1971 Martin D-18 Dreadnought Guitar

I feel like I've worked on an inordinate amount of 1971 D-18s in the last few years, and this one is among the better grouping of the ones I've played. It has that dry, woody, forward-punch sound to it even while wearing the "dainty" 54w-12 set I've strung it with. The bigger, rosewood bridge plate found on this era of Martin does not seem to be inhibiting the sound on this'n.

1970s Martins are often said to have tonal or playability issues and many do -- some can sound "stuffed-up" due to over-eager heavy bracing, lots have the bridge glued in the wrong place, and sometimes you find that despite non-adjustable steel rods in the necks, the necks have warped a bit over time. Fortunately, this guitar has only that last one and only a tiny bit of it -- said "warp" is under 1/32" overall and so I was able to set this up on-the-dot with 3/32" EA and 1/16" DGBE action at the 12th fret.

A customer brought this in for a setup and told me to "do anything else that needs doing." That meant lightly shaving the bridge and string-ramping behind the saddle slot (the bridge had a top coat of finish schlopped on it anyway), a bridge-pin hole fill/redrill job, and properly cleating a top crack to the treble side of the pickguard that'd been "repaired" before but had opened-up.
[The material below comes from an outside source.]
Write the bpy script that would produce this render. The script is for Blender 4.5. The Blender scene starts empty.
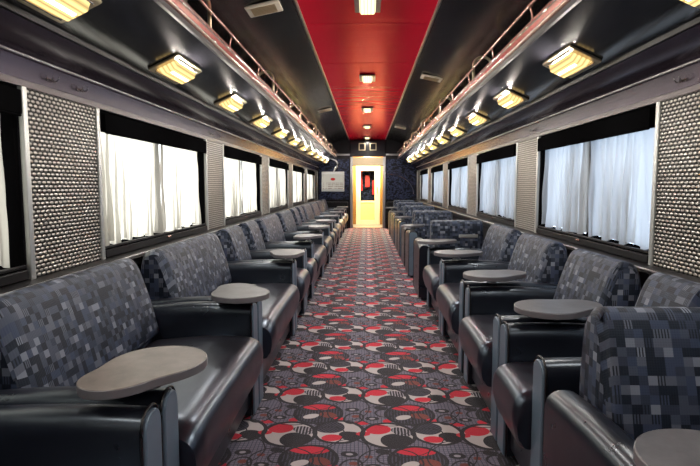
import bpy, bmesh, math, random
from mathutils import Vector, Matrix, noise
random.seed(4)
S = bpy.context.scene
C = S.collection
PI = math.pi
H = 1.17            # camera height

# ------------------------------------------------------------ helpers
def srgb(r, g, b):
    f = lambda c: (c/255/12.92) if c/255 <= .04045 else ((c/255+.055)/1.055)**2.4
    return (f(r), f(g), f(b), 1)

def tag(o, label=None, cat=None, group=None, kind=None):
    if label: o['label'] = label
    if cat: o['category'] = cat
    if group: o['group'] = group
    if kind: o['kind'] = kind
    return o

def empty(name, loc=(0, 0, 0), rz=0, label=None, cat=None, group=None, kind=None):
    o = bpy.data.objects.new(name, None); C.objects.link(o)
    o.location = loc; o.rotation_euler = (0, 0, rz)
    o.empty_display_size = .1
    return tag(o, label, cat, group, kind)

def obj(name, bm, mat, parent=None, smooth=None, bevel=None, seg=2):
    me = bpy.data.meshes.new(name)
    bmesh.ops.recalc_face_normals(bm, faces=bm.faces)
    bm.to_mesh(me); bm.free()
    for m in (mat if isinstance(mat, (list, tuple)) else [mat]):
        me.materials.append(m)
    o = bpy.data.objects.new(name, me); C.objects.link(o)
    if parent: o.parent = parent
    if smooth is not None:
        for p in me.polygons: p.use_smooth = True
        me.set_sharp_from_angle(angle=math.radians(smooth))
    if bevel:
        b = o.modifiers.new('bevel', 'BEVEL'); b.width = bevel; b.segments = seg
        b.limit_method = 'ANGLE'; b.angle_limit = math.radians(40)
        b.harden_normals = False
        for p in me.polygons: p.use_smooth = True
        me.set_sharp_from_angle(angle=math.radians(80))
    return o

def box(bm, x0, x1, y0, y1, z0, z1, mi=0):
    vs = [bm.verts.new((x, y, z)) for x in (x0, x1) for y in (y0, y1) for z in (z0, z1)]
    fs = []
    for q in ((0,1,3,2),(4,6,7,5),(0,4,5,1),(2,3,7,6),(0,2,6,4),(1,5,7,3)):
        f = bm.faces.new([vs[i] for i in q]); f.material_index = mi; fs.append(f)
    return vs

def tube(bm, pts, r, n=8, mi=0, caps=True):
    pts = [Vector(p) for p in pts]; rings = []
    for i, p in enumerate(pts):
        t = (pts[min(i+1, len(pts)-1)] - pts[max(i-1, 0)]).normalized()
        a = t.cross(Vector((0, 0, 1)))
        if a.length < .05: a = t.cross(Vector((1, 0, 0)))
        a.normalize(); b = t.cross(a)
        rings.append([bm.verts.new(p + r*(math.cos(2*PI*k/n)*a + math.sin(2*PI*k/n)*b)) for k in range(n)])
    for A, B in zip(rings, rings[1:]):
        for k in range(n):
            f = bm.faces.new((A[k], A[(k+1) % n], B[(k+1) % n], B[k])); f.material_index = mi
    if caps:
        bm.faces.new(rings[0]); bm.faces.new(rings[-1])

def extrude(bm, prof, axis, a0, a1, closed=True, cap=True, uv=False, mi=0, nseg=1, fn=None):
    """sweep a 2D profile along an axis. axis 'y': prof=(x,z); axis 'x': prof=(y,z); axis 'z': prof=(x,y)"""
    def P(p, a):
        if axis == 'y': return (p[0], a, p[1])
        if axis == 'x': return (a, p[0], p[1])
        return (p[0], p[1], a)
    L = bm.loops.layers.uv.verify() if uv else None
    arc = [0]
    n = len(prof)
    for i in range(n):
        q = prof[(i+1) % n]; arc.append(arc[-1] + math.hypot(q[0]-prof[i][0], q[1]-prof[i][1]))
    rows = []
    for s in range(nseg+1):
        a = a0 + (a1-a0)*s/nseg
        pr = [fn(p, s/nseg) for p in prof] if fn else prof
        rows.append([bm.verts.new(P(p, a)) for p in pr])
    for s in range(nseg):
        u0 = a0+(a1-a0)*s/nseg; u1 = a0+(a1-a0)*(s+1)/nseg
        for i in range(n if closed else n-1):
            j = (i+1) % n
            f = bm.faces.new((rows[s][i], rows[s][j], rows[s+1][j], rows[s+1][i])); f.material_index = mi
            if uv:
                for l, c in zip(f.loops, ((u0, arc[i]), (u0, arc[i+1]), (u1, arc[i+1]), (u1, arc[i]))): l[L].uv = c
    if cap and closed:
        for k, r in ((0, rows[0]), (1, rows[-1])):
            f = bm.faces.new(r); f.material_index = mi
            if uv:
                for l in f.loops:
                    co = l.vert.co
                    l[L].uv = (co.y+7.3, co.z) if axis == 'x' else (co.x+7.3, co.z)
    return rows

def round_prof(pts, r, seg=5):
    """round the corners of a polygon; r is a radius or a list"""
    out = []; n = len(pts)
    for i in range(n):
        rr = r[i] if isinstance(r, (list, tuple)) else r
        p = Vector(pts[i]); a = Vector(pts[i-1]); b = Vector(pts[(i+1) % n])
        if rr <= 0: out.append(tuple(p)); continue
        da = (a-p); db = (b-p); ka = min(rr, da.length*.49); kb = min(rr, db.length*.49)
        A = p + da.normalized()*ka; B = p + db.normalized()*kb
        for k in range(seg+1):
            t = k/seg
            out.append(tuple((1-t)**2*A + 2*t*(1-t)*p + t*t*B))
    return out

# ------------------------------------------------------------ node materials
class N:
    def __init__(s, name):
        s.m = bpy.data.materials.new(name); s.m.use_nodes = True
        s.t = s.m.node_tree; s.t.nodes.clear()
        s.out = s.t.nodes.new('ShaderNodeOutputMaterial')
    def n(s, typ, **k):
        x = s.t.nodes.new(typ)
        for a, b in k.items(): setattr(x, a, b)
        return x
    def l(s, a, b): s.t.links.new(a, b)
    def put(s, sock, v):
        if isinstance(v, bpy.types.NodeSocket): s.l(v, sock)
        elif v is not None: sock.default_value = v
    def math(s, op, a, b=None, c=None, clamp=False):
        x = s.n('ShaderNodeMath', operation=op, use_clamp=clamp)
        s.put(x.inputs[0], a); s.put(x.inputs[1], b)
        if c is not None: s.put(x.inputs[2], c)
        return x.outputs[0]
    def vm(s, op, a, b=None, out='Vector'):
        x = s.n('ShaderNodeVectorMath', operation=op)
        s.put(x.inputs[0], a)
        if b is not None: s.put(x.inputs[1], b)
        return x.outputs[out]
    def mix(s, f, a, b, blend='MIX'):
        x = s.n('ShaderNodeMix', data_type='RGBA', blend_type=blend)
        s.put(x.inputs[0], f); s.put(x.inputs[6], a); s.put(x.inputs[7], b)
        return x.outputs[2]
    def noise(s, vec, scale, detail=2, rough=.5, out='Fac'):
        x = s.n('ShaderNodeTexNoise'); x.inputs['Scale'].default_value = scale
        x.inputs['Detail'].default_value = detail; x.inputs['Roughness'].default_value = rough
        if vec is not None: s.l(vec, x.inputs['Vector'])
        return x.outputs[out]
    def ramp(s, f, stops, interp='LINEAR'):
        x = s.n('ShaderNodeValToRGB'); x.color_ramp.interpolation = interp
        e = x.color_ramp.elements
        while len(e) < len(stops): e.new(.5)
        for q, (p, c) in zip(e, stops): q.position = p; q.color = c
        s.l(f, x.inputs[0]); return x.outputs[0]
    def coord(s, which='Object'):
        return s.n('ShaderNodeTexCoord').outputs[which]
    def xyz(s, v):
        x = s.n('ShaderNodeSeparateXYZ'); s.l(v, x.inputs[0]); return x.outputs
    def comb(s, x=0, y=0, z=0):
        q = s.n('ShaderNodeCombineXYZ')
        for i, v in enumerate((x, y, z)): s.put(q.inputs[i], v)
        return q.outputs[0]
    def bump(s, h, strength=.3, dist=.01, normal=None):
        x = s.n('ShaderNodeBump'); x.inputs['Strength'].default_value = strength
        x.inputs['Distance'].default_value = dist; s.l(h, x.inputs['Height'])
        if normal: s.l(normal, x.inputs['Normal'])
        return x.outputs[0]
    def pbr(s, col, rough=.5, metal=0, spec=.5, normal=None, **k):
        p = s.n('ShaderNodeBsdfPrincipled')
        s.put(p.inputs['Base Color'], col); s.put(p.inputs['Roughness'], rough)
        s.put(p.inputs['Metallic'], metal); s.put(p.inputs['Specular IOR Level'], spec)
        if normal: s.l(normal, p.inputs['Normal'])
        for a, b in k.items(): s.put(p.inputs[a.replace('_', ' ')], b)
        s.l(p.outputs[0], s.out.inputs[0]); return p

def mat_plain(name, col, rough=.5, metal=0, spec=.5, bscale=0, bstr=.1, **k):
    m = N(name); co = m.coord()
    nz = m.noise(co, 9, 3)
    c = m.mix(m.math('MULTIPLY', nz, .35), col, tuple(x*.55 for x in col[:3])+(1,))
    nr = m.bump(m.noise(co, bscale, 3), bstr, .004) if bscale else None
    m.pbr(c, rough, metal, spec, nr, **k)
    return m.m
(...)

It's almost but not quite due for a fret level/dress, too, but it's good to go for the moment.

How about that figure in the spruce top? Lovely stuff...

While I generally object to the weight of Grovers, these ones are in good order and not worn-out as I tend to find them from this age.

The mahogany back on this guitar fairly glows in the sunlight.

The owner installed the strap button many years ago and also the reinforcement for it, too.